• GIVEN PROBLEM
Below are entries. Reproduce exactly the lines between the line holding "Write part 3" and the line holding "0), lj, .004)", inclusive, and only those.

*-*-*

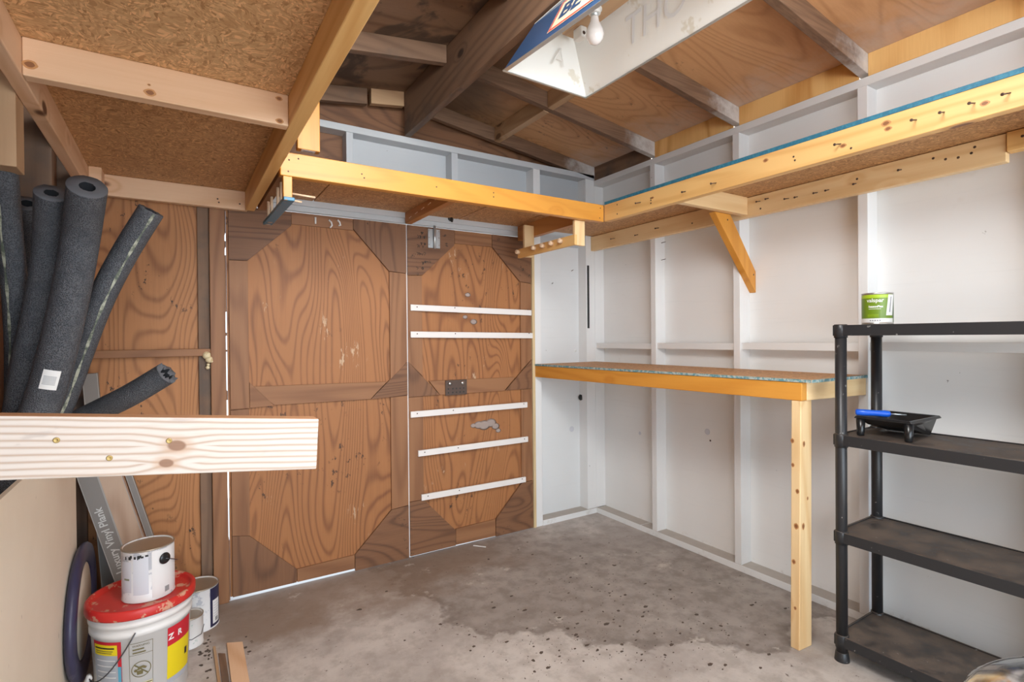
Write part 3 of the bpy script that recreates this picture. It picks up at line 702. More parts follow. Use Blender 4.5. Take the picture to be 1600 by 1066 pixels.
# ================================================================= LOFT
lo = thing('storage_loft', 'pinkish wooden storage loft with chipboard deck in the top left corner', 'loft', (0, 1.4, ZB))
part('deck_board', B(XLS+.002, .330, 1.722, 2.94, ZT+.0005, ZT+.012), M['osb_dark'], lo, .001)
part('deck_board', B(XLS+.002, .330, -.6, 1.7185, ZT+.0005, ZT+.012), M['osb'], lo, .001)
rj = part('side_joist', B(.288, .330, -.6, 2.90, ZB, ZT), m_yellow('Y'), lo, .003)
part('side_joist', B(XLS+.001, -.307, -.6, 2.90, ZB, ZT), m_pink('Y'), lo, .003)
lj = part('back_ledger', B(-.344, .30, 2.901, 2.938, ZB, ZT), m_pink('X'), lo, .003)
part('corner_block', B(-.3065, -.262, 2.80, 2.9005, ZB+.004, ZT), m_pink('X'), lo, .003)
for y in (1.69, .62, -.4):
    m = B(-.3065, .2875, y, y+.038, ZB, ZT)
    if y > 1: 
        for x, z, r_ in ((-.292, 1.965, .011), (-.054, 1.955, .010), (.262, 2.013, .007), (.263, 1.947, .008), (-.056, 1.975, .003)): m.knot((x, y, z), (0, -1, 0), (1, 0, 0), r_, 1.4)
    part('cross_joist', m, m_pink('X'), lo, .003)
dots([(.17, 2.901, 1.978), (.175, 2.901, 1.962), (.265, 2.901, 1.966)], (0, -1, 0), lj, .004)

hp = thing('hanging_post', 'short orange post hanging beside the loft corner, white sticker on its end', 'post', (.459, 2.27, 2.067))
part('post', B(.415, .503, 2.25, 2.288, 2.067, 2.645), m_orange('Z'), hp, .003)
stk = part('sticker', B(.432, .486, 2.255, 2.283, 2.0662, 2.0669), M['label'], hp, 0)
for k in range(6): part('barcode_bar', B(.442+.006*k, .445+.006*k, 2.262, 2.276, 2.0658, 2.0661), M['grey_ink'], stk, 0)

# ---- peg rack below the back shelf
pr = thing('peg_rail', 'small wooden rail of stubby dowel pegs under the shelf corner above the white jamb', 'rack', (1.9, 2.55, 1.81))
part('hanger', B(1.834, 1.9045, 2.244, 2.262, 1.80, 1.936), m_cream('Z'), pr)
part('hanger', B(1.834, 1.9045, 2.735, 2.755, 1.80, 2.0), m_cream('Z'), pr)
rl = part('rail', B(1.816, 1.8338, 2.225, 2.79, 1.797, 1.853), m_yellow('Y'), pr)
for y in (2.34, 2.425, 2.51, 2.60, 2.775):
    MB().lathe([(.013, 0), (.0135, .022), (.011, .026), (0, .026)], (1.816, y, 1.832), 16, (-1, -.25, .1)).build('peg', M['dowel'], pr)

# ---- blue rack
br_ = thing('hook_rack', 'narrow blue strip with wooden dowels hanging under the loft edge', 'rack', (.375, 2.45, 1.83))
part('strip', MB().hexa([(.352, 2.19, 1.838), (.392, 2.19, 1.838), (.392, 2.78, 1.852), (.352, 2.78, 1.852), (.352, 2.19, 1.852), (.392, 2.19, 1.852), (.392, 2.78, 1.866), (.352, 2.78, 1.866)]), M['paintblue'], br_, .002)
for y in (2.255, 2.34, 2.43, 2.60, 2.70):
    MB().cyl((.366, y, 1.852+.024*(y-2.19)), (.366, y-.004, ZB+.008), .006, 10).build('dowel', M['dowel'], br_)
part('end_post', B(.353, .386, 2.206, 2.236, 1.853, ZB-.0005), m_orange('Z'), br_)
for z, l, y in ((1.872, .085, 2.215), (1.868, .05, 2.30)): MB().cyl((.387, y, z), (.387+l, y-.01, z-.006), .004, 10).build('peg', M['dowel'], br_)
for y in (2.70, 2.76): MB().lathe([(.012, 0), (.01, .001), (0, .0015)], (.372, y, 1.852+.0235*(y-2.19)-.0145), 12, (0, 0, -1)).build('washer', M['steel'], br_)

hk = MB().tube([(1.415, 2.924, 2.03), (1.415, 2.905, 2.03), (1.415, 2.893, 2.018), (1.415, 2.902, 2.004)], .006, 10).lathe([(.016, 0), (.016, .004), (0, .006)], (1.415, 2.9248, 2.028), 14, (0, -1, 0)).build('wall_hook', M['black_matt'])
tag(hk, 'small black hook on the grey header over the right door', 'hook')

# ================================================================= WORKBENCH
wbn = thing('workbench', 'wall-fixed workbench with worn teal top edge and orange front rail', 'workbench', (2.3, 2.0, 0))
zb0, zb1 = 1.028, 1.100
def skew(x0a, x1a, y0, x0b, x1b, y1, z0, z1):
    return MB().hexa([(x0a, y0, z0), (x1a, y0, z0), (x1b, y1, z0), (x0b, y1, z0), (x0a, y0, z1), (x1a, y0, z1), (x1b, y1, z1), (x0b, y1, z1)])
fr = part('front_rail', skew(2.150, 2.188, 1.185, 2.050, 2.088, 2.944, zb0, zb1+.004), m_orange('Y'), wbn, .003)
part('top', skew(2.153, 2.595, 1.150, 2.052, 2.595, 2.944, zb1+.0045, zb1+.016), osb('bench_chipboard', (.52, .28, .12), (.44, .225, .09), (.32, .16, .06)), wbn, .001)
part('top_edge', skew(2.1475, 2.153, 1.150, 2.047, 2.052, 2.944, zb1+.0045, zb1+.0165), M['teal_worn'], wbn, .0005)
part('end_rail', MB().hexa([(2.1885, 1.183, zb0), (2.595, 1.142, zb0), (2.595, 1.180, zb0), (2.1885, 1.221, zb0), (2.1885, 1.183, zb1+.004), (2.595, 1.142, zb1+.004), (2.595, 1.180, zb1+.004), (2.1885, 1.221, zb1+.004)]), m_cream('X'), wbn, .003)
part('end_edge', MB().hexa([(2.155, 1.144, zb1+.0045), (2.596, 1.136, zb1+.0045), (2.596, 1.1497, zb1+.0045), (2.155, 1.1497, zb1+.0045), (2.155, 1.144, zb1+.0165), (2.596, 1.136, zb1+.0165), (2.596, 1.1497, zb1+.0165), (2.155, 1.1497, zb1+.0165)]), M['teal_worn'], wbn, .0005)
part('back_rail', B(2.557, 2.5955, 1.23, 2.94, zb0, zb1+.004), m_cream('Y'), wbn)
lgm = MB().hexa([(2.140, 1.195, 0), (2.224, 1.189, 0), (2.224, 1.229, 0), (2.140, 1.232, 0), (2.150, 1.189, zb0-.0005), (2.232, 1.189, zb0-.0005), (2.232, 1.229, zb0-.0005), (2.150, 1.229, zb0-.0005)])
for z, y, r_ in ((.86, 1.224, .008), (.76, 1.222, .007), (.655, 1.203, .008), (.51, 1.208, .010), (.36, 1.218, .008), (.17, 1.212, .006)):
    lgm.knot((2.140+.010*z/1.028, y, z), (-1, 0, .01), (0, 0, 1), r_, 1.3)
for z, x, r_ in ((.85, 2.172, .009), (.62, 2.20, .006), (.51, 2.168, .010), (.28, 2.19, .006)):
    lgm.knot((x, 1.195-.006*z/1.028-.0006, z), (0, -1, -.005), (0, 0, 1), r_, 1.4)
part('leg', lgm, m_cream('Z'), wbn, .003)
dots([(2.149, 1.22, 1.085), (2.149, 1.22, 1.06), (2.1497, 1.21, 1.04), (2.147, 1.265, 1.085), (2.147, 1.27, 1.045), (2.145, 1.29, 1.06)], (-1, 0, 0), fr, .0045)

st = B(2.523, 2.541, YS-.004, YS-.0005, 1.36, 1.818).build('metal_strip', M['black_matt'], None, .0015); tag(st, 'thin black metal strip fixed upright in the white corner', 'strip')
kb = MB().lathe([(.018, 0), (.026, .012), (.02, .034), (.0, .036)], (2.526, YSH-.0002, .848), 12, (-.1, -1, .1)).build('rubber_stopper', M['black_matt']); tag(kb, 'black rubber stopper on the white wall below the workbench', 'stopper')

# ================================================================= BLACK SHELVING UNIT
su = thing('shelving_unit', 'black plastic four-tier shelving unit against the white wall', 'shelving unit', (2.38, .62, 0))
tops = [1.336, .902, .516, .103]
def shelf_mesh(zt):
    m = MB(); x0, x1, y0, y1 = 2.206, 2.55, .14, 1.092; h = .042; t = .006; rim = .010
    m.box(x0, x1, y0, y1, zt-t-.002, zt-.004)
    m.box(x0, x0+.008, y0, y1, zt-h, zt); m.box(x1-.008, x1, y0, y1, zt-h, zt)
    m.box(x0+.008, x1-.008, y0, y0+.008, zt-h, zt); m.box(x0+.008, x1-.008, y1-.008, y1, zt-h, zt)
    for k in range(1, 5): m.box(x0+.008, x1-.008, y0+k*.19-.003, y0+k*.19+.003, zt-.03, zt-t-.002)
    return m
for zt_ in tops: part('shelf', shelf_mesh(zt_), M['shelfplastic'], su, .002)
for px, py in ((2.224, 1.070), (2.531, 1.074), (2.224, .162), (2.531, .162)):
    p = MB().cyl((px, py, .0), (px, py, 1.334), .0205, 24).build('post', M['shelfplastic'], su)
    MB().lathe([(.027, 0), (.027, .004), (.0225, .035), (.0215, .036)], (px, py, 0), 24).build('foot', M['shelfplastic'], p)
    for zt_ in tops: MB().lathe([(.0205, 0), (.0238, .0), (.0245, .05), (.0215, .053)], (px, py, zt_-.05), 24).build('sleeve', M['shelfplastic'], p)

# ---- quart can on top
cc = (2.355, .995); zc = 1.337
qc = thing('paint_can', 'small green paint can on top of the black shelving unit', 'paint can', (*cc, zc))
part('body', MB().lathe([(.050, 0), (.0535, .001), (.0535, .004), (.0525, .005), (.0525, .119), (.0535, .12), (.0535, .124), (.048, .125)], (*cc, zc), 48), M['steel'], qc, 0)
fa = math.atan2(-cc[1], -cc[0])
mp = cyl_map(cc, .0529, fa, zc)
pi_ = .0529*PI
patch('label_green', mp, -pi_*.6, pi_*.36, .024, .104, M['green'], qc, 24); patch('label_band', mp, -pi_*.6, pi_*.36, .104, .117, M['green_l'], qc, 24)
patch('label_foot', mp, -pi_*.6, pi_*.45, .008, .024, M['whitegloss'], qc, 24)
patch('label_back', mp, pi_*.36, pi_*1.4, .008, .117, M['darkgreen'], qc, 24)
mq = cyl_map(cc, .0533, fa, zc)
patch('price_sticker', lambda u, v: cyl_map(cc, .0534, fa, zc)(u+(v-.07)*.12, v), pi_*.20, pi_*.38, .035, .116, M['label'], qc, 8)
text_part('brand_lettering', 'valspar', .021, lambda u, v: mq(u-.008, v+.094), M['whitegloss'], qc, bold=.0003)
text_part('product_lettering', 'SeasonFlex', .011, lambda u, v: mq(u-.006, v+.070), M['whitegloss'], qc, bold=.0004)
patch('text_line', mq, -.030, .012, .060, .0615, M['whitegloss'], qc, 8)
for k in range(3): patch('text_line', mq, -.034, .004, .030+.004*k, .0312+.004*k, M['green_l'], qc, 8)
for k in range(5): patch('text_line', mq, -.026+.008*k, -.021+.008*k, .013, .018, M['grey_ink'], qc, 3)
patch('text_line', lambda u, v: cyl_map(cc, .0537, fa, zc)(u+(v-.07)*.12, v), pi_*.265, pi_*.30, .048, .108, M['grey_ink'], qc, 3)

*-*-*

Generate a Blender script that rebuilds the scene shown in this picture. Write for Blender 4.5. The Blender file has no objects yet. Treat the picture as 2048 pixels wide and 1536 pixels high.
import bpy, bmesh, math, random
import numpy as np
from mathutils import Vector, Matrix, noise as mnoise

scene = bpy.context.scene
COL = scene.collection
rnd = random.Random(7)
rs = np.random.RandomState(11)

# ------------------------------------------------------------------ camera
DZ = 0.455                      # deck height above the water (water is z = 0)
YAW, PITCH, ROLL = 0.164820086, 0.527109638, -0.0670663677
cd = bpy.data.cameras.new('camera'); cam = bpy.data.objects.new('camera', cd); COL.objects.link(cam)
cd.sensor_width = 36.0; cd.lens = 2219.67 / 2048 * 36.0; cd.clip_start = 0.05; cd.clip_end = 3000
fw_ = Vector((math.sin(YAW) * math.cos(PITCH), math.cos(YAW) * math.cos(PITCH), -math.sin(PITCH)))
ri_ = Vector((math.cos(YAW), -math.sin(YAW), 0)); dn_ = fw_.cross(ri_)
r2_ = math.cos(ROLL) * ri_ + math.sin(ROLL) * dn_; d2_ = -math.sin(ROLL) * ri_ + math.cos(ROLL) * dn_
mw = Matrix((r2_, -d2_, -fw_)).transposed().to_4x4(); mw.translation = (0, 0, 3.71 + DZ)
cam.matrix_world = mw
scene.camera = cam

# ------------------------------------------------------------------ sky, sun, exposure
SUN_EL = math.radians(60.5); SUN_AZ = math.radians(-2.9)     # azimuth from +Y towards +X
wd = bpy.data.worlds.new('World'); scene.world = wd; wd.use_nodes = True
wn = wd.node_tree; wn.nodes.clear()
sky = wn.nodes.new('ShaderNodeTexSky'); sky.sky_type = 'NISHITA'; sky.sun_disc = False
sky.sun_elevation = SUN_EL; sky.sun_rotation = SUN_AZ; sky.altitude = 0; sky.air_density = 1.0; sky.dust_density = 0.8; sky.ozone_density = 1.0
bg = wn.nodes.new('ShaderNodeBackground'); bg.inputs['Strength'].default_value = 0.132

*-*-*

• WORKED ANSWER
Write part 3 of the bpy script that recreates this picture. It picks up at line 702. More parts follow. Use Blender 4.5. Take the picture to be 1600 by 1066 pixels.
# ================================================================= LOFT
lo = thing('storage_loft', 'pinkish wooden storage loft with chipboard deck in the top left corner', 'loft', (0, 1.4, ZB))
part('deck_board', B(XLS+.002, .330, 1.722, 2.94, ZT+.0005, ZT+.012), M['osb_dark'], lo, .001)
part('deck_board', B(XLS+.002, .330, -.6, 1.7185, ZT+.0005, ZT+.012), M['osb'], lo, .001)
rj = part('side_joist', B(.288, .330, -.6, 2.90, ZB, ZT), m_yellow('Y'), lo, .003)
part('side_joist', B(XLS+.001, -.307, -.6, 2.90, ZB, ZT), m_pink('Y'), lo, .003)
lj = part('back_ledger', B(-.344, .30, 2.901, 2.938, ZB, ZT), m_pink('X'), lo, .003)
part('corner_block', B(-.3065, -.262, 2.80, 2.9005, ZB+.004, ZT), m_pink('X'), lo, .003)
for y in (1.69, .62, -.4):
    m = B(-.3065, .2875, y, y+.038, ZB, ZT)
    if y > 1: 
        for x, z, r_ in ((-.292, 1.965, .011), (-.054, 1.955, .010), (.262, 2.013, .007), (.263, 1.947, .008), (-.056, 1.975, .003)): m.knot((x, y, z), (0, -1, 0), (1, 0, 0), r_, 1.4)
    part('cross_joist', m, m_pink('X'), lo, .003)
dots([(.17, 2.901, 1.978), (.175, 2.901, 1.962), (.265, 2.901, 1.966)], (0, -1, 0), lj, .004)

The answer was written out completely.